Il n’empêche, souligne Butor, que si les titres organisent le tableau, ils peuvent également être mal choisis, ce qui conduit à égarer le spectateur. Butor se prononce alors pour le remplacement des titres désastreux ! Le choix d’un titre est si déterminant que Butor estime que certains peintres n’osent plus nommer leurs œuvres et, par conséquent, adoptent un simple numéro. Il s’agit là d’une affirmation dont la légitimité est très discutable. Pierre Soulages, par exemple, ne nomme plus ses œuvres, parce qu’il se réclame indirectement de Stella, parce qu’il veut préserver l’innocence des regards portés sur ses œuvres.
Il n’empêche que cette démarche montre la validité de la thèse principale de Butor, à savoir l’influence incontestable du titre dans notre perception de l’art. Parfois, certains artistes ne se contentent pas d’un titre, ils placent une légende, tel Paul Klee dans Einst dem Grau der Nacht enttaucht… Pour qui ne lit pas l’allemand, la légende n’en a pas moins d’importance : elle a une fonction de flèche et nous incite à regarder ce tableau dans le sens de l’écriture, de gauche à droite alors que sans elle, nous pourrions tout autant le regarder de haut en bas.
Les mots du titre permettent également de combler les lacunes naturelles ou non du spectateur. C’est ce qui se passe lorsqu’est nommé l’animal (chez Oudry) ou la personne représentée. Le modèle, lorsqu’il est un seigneur, un roi, etc., est avant tout un nom dont il faut garantir l’identification non seulement à travers les âges, mais surtout au moment présent. Avant l’invention de la photographie, les portraits permettaient en effet d’identifier les personnes avant d’avoir à les rencontrer. Cela poussera Holbein à préciser sur la toile non seulement l’année du tableau, mais aussi l’âge des personnages dont il réalise les portraits.
Le tableau peut même parfois se transformer en roman. Ainsi en est-il avec Le jardin des délices de Jérome Bosch.
On ne regarde pas le fameux triptyque, on le lit :
« Toute combinaison inhabituelle de personnages et d’accessoires invitant, dans une telle perspective, à rechercher les mots auxquels ils s’attachent, le tableau ne sera vraiment complet que lorsqu’on lui aura rendu son texte, mais comme la mise en liberté méthodique multiplie à l’infini ces combinaisons, on peut dire que son œuvre produit indéfiniment un texte nouveau. »

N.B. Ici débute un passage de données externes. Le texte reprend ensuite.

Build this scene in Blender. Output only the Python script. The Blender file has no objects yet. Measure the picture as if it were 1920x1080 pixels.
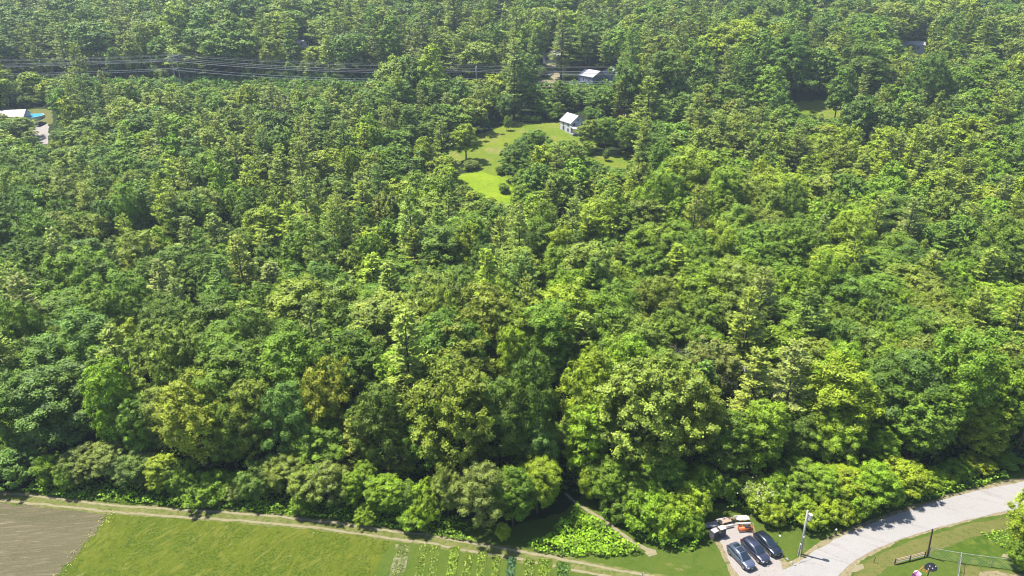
import bpy, bmesh, math, random
import numpy as np
from mathutils import Vector, Matrix, noise
from mathutils.geometry import delaunay_2d_cdt

R = math.radians
sc = bpy.context.scene
COL = sc.collection
rng = np.random.default_rng(11)
random.seed(5)

# ------------------------------------------------------------------ camera
CAM_H, PITCH, FPX = 74.0, R(24.0), 1350.0
cam_d = bpy.data.cameras.new('camera')
cam_d.sensor_width = 36.0
cam_d.lens = 36.0 * FPX / 1920.0
cam_d.clip_start = 0.5
cam_d.clip_end = 6000
cam = bpy.data.objects.new('camera', cam_d)
cam.location = (0, 0, CAM_H)
cam.rotation_euler = (R(90) - PITCH, 0, 0)
COL.objects.link(cam)
sc.camera = cam

# ------------------------------------------------------------------ light
SUN_EL, SUN_AZ = R(65), R(-69)            # azimuth from +Y towards +X
sd = Vector((math.cos(SUN_EL) * math.sin(SUN_AZ), math.cos(SUN_EL) * math.cos(SUN_AZ), math.sin(SUN_EL)))
world = bpy.data.worlds.new('World')
sc.world = world
world.use_nodes = True
wn = world.node_tree
bg = wn.nodes['Background']
sky = wn.nodes.new('ShaderNodeTexSky')
sky.sky_type = 'NISHITA'
sky.sun_disc = False
sky.sun_elevation = SUN_EL
sky.sun_rotation = SUN_AZ % (2 * math.pi)
wn.links.new(sky.outputs[0], bg.inputs[0])
bg.inputs[1].default_value = 0.10
sun_d = bpy.data.lights.new('sun', 'SUN')
sun_d.energy = 5.0
sun_d.angle = R(0.5)
sun_d.color = (1.0, 0.94, 0.84)
sun = bpy.data.objects.new('sun', sun_d)
sun.rotation_euler = sd.to_track_quat('Z', 'Y').to_euler()
sun.location = (-200, 100, 300)
COL.objects.link(sun)
sc.view_settings.view_transform = 'Standard'
sc.view_settings.look = 'None'
sc.view_settings.gamma = 1.0
sc.view_settings.exposure = 1.74
sc.cycles.use_denoising = True
sc.cycles.filter_width = 1.1
sc.render.filter_size = 1.1
try:
    sc.cycles.denoiser = 'OPENIMAGEDENOISE'
    sc.cycles.denoising_prefilter = 'ACCURATE'
except Exception:
    pass
sc.cycles.max_bounces = 6
sc.cycles.diffuse_bounces = 3
sc.cycles.transmission_bounces = 3
sc.cycles.volume_bounces = 0

# ------------------------------------------------------------------ terrain and projection
_TY = np.array([-200, 150, 200, 250, 308, 360, 407, 500, 592, 700, 800, 1000, 1500], float)
_TZ = np.array([0, 0, 1.5, 6, 13.5, 21, 28, 40, 50, 58, 63, 66, 68], float)
_ys = np.arange(-200, 1500, 2.0)
_zs = np.interp(_ys, _TY, _TZ)
_k = np.ones(25) / 25
_zs = np.convolve(np.pad(_zs, 12, mode='edge'), _k, mode='valid')


def terrain(x, y):
    b = np.interp(y, _ys, _zs)
    w = np.clip((np.asarray(y, float) - 170) / 120, 0, 1)
    und = 1.6 * np.sin(np.asarray(x) * 0.031 + 1.3) * np.sin(np.asarray(y) * 0.027 + .5) + 1.1 * np.sin(np.asarray(x) * 0.017 - np.asarray(y) * .021)
    far = np.clip((np.asarray(y, float) - 420) / 200, 0, 1)
    return b + w * und * (1 + 2.0 * far)


CP, SP = math.cos(PITCH), math.sin(PITCH)


def ray(px, py):
    u, v = (px - 960) / FPX, (py - 540) / FPX
    return np.array([u, CP - v * SP, -SP - v * CP])


def at(px, py, dz=0.0):
    """the ground point a pixel of the photograph looks at"""
    d = ray(px, py)
    lo, hi = 20.0, None
    t = 20.0
    step = 4.0
    while t < 2500:
        p = d * t
        if CAM_H + p[2] < terrain(p[0], p[1]) + dz:
            hi = t
            break
        lo = t
        t += step
    if hi is None:
        hi = lo
    for _ in range(24):
        m = (lo + hi) / 2
        p = d * m
        if CAM_H + p[2] < terrain(p[0], p[1]) + dz:
            hi = m
        else:
            lo = m
    p = d * hi
    return float(p[0]), float(p[1]), float(CAM_H + p[2])


def proj(x, y, z):
    z = z - CAM_H
    dep = y * CP - z * SP
    up = y * SP + z * CP
    return 960 + FPX * x / dep, 540 - FPX * up / dep, dep


def height_for(x, y, py):
    """height above the ground at (x, y) seen at picture row py"""
    v = (py - 540) / FPX
    d = ray(960, py)
    t = y / d[1]
    return CAM_H + t * d[2] - float(terrain(x, y))


def in_poly(px, py, poly):
    c = False
    n = len(poly)
    j = n - 1
    for i in range(n):
        xi, yi = poly[i][:2]
        xj, yj = poly[j][:2]
        if (yi > py) != (yj > py) and px < (xj - xi) * (py - yi) / (yj - yi) + xi:
            c = not c
        j = i
    return c


# ------------------------------------------------------------------ material helpers
def new_mat(name):
    m = bpy.data.materials.new(name)
    m.use_nodes = True
    nt = m.node_tree
    b = nt.nodes['Principled BSDF']
    return m, nt, b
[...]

Il ne s’agit là que d’un bref aperçu des thèses de Butor car il m’est impossible de tout exposer. Butor travaille également sur la place des livres ou des journaux dans les œuvres, sur la calligraphie ou encore sur le positionnement des signatures (notamment chez Mondrian). Pour ceux qui aiment la peinture et les mots, ce petit livre de 151 pages est incontournable ; l’érudition et la finesse de l’auteur étant un régal, pour les yeux et l’intellect.
Michel Butor, Les mots dans la peinture. Skira (indisponible).